Tous les soirs, au bord de l’Indus, on pouvait se donner le plaisir de voir les naturels traverser le fleuve assis entre deux outres de cuir ballonnées d’air, ou se livrer à la pêche, enfoncés dans de grands pots de terre, dont leur ventre ferme exactement le goulot. Ces vases servent à la fois de barque pour le pêcheur et de réservoir pour les poissons qu’il a pris. Le vendredi, qui est, on le sait, le sabbat des mahométans, les indigènes venaient en grand nombre se baigner dans le fleuve, et de là passaient dans le Ziarat[1] de Khaja Khizr, où on leur montrait, en grande cérémonie, un poil de la barbe du prophète.

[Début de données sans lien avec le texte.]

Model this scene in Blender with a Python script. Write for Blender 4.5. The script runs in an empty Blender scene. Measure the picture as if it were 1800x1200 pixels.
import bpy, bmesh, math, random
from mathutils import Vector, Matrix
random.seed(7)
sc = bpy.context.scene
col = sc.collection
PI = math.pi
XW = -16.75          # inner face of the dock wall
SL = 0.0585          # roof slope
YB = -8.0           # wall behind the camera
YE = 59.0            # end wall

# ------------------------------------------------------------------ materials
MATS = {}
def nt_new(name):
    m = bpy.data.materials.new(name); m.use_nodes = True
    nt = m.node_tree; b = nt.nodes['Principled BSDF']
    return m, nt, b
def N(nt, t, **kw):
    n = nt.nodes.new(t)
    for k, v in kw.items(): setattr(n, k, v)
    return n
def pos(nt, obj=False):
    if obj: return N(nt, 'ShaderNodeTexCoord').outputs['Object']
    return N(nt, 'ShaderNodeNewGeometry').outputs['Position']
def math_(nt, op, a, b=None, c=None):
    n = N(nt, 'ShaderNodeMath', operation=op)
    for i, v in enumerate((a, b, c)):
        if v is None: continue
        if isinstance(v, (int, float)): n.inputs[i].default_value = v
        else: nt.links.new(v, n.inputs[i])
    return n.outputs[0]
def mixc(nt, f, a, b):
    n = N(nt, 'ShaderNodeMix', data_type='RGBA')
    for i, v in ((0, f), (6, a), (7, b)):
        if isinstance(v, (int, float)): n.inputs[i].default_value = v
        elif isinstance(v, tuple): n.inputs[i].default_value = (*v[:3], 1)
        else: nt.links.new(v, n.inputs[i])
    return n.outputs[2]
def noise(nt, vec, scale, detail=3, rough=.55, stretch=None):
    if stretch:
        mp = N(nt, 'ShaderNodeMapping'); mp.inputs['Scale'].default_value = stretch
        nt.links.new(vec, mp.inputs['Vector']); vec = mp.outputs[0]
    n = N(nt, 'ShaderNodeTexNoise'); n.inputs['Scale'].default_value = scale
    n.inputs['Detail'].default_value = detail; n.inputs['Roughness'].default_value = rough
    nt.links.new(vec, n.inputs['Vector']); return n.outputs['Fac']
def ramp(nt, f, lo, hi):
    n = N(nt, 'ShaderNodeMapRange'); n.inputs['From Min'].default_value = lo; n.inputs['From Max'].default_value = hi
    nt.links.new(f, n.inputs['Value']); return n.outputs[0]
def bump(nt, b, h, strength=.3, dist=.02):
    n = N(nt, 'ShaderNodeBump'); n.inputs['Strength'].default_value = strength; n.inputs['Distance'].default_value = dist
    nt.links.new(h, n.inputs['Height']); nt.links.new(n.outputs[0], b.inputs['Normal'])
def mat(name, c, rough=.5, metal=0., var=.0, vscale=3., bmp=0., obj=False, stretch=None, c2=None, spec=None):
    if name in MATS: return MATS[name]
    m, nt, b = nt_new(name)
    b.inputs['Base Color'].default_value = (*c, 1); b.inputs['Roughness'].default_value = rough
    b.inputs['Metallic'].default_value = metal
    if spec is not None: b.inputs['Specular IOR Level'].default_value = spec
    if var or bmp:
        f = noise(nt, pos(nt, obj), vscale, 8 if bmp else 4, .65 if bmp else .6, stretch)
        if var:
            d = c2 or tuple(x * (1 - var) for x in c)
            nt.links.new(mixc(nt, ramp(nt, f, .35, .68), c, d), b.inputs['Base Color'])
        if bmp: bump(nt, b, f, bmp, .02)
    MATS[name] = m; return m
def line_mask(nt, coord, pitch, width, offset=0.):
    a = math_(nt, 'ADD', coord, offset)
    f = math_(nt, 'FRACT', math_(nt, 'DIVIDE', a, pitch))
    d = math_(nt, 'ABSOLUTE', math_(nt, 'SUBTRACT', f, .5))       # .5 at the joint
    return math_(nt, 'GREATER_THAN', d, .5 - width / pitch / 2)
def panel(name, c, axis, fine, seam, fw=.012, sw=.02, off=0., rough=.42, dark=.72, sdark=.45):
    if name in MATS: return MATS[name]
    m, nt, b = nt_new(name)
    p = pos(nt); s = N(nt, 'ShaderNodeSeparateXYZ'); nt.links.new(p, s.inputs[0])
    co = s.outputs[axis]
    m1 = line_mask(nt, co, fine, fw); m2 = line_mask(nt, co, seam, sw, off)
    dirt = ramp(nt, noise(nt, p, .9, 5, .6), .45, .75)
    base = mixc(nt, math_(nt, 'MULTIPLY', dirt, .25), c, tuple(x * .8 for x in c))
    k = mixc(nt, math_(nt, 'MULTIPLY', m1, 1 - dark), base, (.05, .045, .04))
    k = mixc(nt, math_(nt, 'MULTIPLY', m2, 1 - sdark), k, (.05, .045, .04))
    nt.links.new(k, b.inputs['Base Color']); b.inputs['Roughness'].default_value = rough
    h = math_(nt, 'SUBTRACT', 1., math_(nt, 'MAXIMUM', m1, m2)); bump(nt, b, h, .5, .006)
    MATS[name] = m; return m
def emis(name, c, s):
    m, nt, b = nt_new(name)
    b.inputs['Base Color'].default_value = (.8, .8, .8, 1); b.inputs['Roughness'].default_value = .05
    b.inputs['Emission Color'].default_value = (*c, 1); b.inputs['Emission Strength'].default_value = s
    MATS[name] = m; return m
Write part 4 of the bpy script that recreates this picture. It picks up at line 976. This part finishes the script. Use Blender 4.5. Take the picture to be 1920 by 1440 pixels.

Enfin, pour clore la liste de ces passe-temps, il faut mentionner le naturel très doux et très sociable de presque tous les animaux indiens. Les jeunes bœufs de transport (bheestie bullocks) venaient familièrement déjeuner avec les militaires, qui leur abandonnaient volontiers la plus forte part de leur détestable pitance. Les faucons, les passereaux, évitant la chaleur, se réfugiaient, le bec ouvert, sous les verandahs. Le choucas affamé s’attaquait aux enfans pour leur enlever des mains un morceau de pain. Les bobagies, ou cuisiniers, chargés de porter à la caserne le dîner des soldats, étaient obligés d’avoir un bâton à la main pour

  1. Ziarat, châsse ou reliquaire, et par extension autel et temple.